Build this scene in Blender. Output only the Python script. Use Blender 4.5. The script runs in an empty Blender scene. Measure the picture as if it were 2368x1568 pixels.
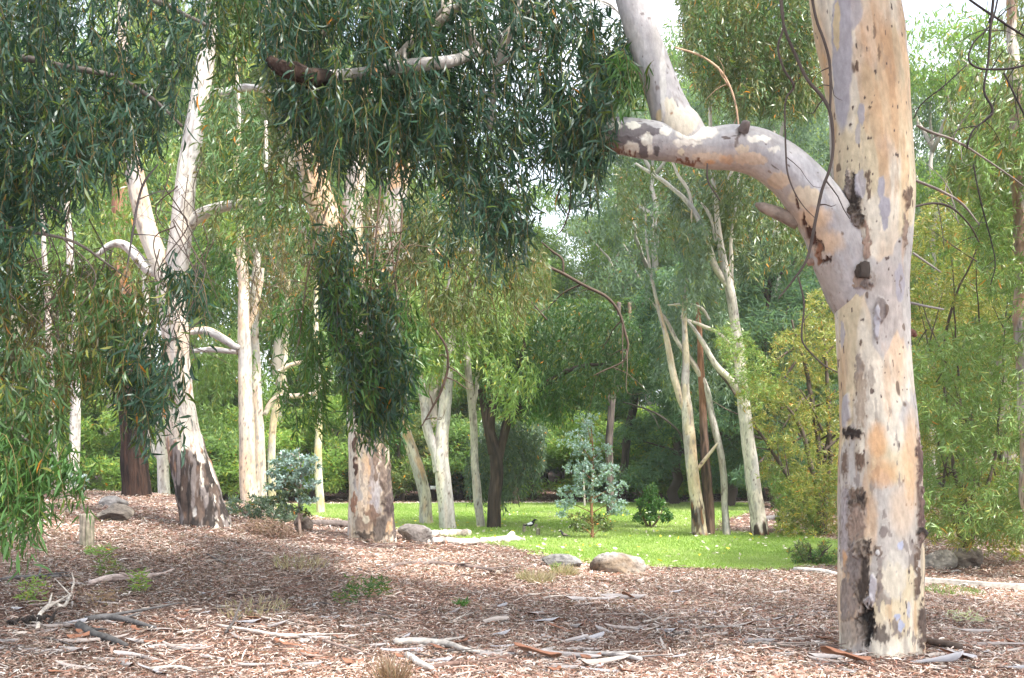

────────

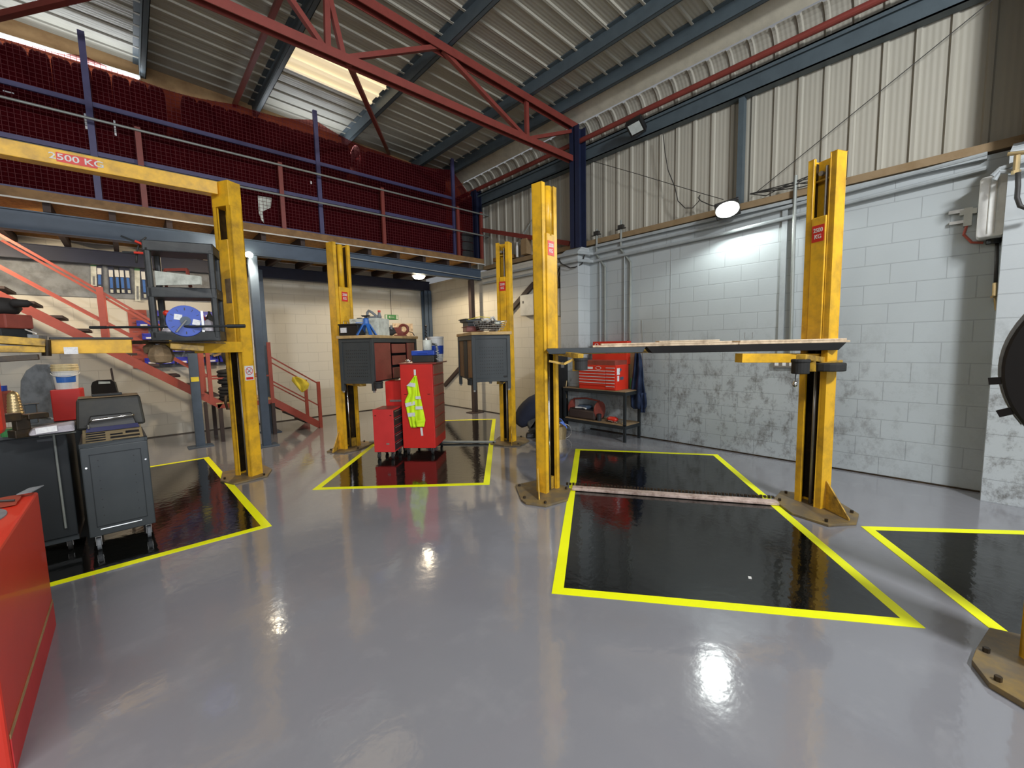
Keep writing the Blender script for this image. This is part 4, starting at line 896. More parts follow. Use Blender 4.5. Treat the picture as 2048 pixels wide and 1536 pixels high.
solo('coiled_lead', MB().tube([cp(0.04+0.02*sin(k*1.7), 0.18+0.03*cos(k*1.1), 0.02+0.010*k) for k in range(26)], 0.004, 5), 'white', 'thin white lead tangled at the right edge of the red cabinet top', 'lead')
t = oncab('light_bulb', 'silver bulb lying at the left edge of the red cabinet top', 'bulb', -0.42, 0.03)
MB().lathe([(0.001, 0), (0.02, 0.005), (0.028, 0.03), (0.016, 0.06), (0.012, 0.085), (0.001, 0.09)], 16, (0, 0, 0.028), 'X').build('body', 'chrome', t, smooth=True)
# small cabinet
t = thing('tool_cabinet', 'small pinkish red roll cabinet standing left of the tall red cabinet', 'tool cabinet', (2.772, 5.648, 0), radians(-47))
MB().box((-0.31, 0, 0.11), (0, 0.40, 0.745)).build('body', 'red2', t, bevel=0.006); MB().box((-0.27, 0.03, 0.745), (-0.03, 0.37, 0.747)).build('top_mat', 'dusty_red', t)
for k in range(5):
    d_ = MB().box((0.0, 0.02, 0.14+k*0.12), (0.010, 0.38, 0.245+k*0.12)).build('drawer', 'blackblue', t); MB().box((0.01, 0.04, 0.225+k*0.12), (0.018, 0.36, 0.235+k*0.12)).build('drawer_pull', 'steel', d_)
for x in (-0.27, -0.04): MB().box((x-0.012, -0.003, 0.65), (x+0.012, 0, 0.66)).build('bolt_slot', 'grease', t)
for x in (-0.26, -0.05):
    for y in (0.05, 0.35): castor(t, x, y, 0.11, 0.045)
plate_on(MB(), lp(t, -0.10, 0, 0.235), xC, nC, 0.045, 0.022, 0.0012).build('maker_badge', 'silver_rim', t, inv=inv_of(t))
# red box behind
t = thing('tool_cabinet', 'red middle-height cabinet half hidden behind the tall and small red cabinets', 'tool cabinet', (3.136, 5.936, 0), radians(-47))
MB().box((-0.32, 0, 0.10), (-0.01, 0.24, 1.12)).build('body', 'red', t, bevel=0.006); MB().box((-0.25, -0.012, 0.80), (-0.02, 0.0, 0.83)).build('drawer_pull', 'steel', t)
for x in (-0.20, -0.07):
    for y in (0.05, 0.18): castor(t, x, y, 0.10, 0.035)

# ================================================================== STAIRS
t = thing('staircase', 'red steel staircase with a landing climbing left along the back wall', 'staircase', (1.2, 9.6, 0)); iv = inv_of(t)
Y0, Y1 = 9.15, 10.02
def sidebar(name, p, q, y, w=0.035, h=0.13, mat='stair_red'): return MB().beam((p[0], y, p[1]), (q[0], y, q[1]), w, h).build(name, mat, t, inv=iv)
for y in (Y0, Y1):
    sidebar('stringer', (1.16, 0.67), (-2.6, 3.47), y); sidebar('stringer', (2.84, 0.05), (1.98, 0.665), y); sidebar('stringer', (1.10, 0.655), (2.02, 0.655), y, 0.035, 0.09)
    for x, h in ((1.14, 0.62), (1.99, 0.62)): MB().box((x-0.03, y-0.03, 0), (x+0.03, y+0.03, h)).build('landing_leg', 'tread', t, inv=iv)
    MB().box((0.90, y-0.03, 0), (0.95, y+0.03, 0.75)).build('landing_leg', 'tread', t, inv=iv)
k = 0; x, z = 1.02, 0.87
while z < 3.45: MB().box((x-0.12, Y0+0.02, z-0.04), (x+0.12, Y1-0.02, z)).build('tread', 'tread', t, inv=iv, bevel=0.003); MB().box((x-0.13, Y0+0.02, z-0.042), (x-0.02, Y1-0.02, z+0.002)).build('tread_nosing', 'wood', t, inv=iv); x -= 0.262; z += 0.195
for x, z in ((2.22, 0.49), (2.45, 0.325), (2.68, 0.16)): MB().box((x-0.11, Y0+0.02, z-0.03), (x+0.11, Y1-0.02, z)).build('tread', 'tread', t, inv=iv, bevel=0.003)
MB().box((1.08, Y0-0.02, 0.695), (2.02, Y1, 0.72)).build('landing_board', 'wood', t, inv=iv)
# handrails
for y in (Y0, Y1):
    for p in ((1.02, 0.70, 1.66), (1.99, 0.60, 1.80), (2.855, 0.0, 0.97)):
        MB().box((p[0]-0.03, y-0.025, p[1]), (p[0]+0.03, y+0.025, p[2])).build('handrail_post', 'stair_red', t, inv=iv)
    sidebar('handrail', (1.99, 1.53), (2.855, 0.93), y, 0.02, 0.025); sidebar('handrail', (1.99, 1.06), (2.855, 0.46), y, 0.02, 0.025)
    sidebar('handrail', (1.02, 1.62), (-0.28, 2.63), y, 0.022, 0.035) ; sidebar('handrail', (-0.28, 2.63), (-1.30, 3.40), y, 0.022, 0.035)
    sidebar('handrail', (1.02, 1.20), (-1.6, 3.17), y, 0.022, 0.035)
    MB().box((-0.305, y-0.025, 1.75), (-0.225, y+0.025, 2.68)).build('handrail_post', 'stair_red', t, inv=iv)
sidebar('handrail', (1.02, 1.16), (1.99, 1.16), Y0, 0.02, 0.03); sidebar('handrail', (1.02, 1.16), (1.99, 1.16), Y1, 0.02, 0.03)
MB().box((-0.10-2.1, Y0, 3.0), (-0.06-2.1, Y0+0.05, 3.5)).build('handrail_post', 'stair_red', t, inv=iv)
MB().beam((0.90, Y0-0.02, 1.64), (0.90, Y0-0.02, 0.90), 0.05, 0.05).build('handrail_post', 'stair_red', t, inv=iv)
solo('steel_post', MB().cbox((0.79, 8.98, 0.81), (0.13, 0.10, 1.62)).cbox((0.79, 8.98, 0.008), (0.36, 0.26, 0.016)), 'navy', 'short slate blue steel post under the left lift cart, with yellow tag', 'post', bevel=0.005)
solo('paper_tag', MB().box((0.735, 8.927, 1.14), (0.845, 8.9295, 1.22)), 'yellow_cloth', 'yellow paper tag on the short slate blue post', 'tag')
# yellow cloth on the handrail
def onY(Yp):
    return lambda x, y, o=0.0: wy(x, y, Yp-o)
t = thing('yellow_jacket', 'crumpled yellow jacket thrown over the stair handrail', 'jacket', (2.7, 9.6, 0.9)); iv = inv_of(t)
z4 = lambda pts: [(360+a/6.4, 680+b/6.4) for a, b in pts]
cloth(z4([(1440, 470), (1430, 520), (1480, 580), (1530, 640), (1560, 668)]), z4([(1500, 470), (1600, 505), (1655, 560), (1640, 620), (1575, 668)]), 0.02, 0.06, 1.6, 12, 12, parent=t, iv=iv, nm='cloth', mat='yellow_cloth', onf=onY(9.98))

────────

_Directions_. Look through the entries and return every line where "Blender" appears.

_Complete answer_.
Build this scene in Blender. Output only the Python script. Use Blender 4.5. The script runs in an empty Blender scene. Measure the picture as if it were 2368x1568 pixels.
Keep writing the Blender script for this image. This is part 4, starting at line 896. More parts follow. Use Blender 4.5. Treat the picture as 2048 pixels wide and 1536 pixels high.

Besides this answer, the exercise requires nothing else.